The
Second Edition of this popular textbook has been conceptually reworked to take account of the instabilities underlying the project of global development. While the conceptual framework of viewing development as shifting from a national, to a global, project remains, new issues such as the active engagement in the development project by Third World elites and peoples are considered.
The first four chapters cover the rise and fall of the ′development project′ around the world. The next three cover the period of globalization, from the mid 1980s onwards. The final two chapters rethink globalization and development for the 21st century. Throughout extensive use is made of case studies.
Clear in presentation, designed to integrate the sociology of development in the mainstream of social theory, this state-of-the-art introduction to the sociology of development has profound implications for the future of the field.
Philip McMichael grew up in Adelaide, South Australia, completing undergraduate degrees in economics and in political science at the University of Adelaide. After traveling in India, Pakistan, and Afghanistan and doing community work in Papua New Guinea, he pursued his doctorate in sociology at the State University of New York at Binghamton. He has taught at the University of New England (New South Wales), Swarthmore College, and the University of Georgia, and he is presently Emeritus Professor of Global Development at Cornell University, in Ithaca, NY. Other appointments include Visiting Senior Research Scholar in International Development at the University of Oxford (Wolfson College) and Visiting Scholar, School of Political Science and International Relations at the University of Queensland.
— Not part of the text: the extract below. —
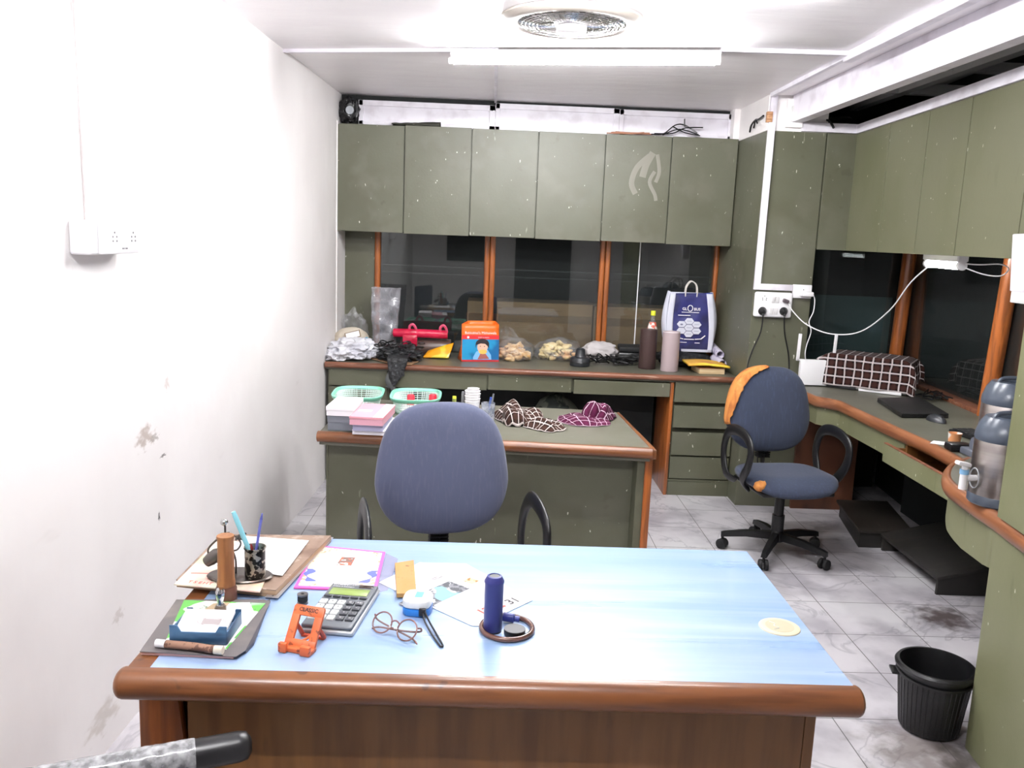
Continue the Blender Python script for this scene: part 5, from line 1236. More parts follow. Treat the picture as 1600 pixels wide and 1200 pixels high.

His book Settlers and the Agrarian Question: Foundations of Capitalism in Colonial Australia (1984) won the Social Science History Association’s Allan Sharlin Memorial Award in 1985. In addition to authoring Food Regimes and Agrarian Questions (2013), McMichael edited The Global Restructuring of Agro-Food Systems (1994), Food and Agrarian Orders in the World Economy (1995), New Directions in the Sociology of Global Development (2005) with Frederick H. Buttel, Contesting Development: Critical Struggles for Social Change (2010), The Politics of Biofuels, Land and Agrarian Change (2011) with Jun Borras and Ian Scoones, and Finance or Food? The Role of Cultures, Values and Ethics in Land Use Negotiations, with Hilde Bjørkhaug and Bruce Muirhead (2020).
He has served twice as chair of his department, as director of Cornell University’s International Political Economy Program, as chair of the American Sociological Association’s Political Economy of the World-System Section, as president of the Research Committee on Agriculture and Food for the International Sociological Association. He is also an active member of the International Studies Association. He has also worked with the Food and Agriculture Organization of the United Nations (FAO) and the Civil Society Mechanism of the FAO’s Committee on World Food Security (CFS), the UN Research Institute for Social Development (UNRISD), the international peasant coalition Via Campesina, and the International Planning Committee for Food Sovereignty.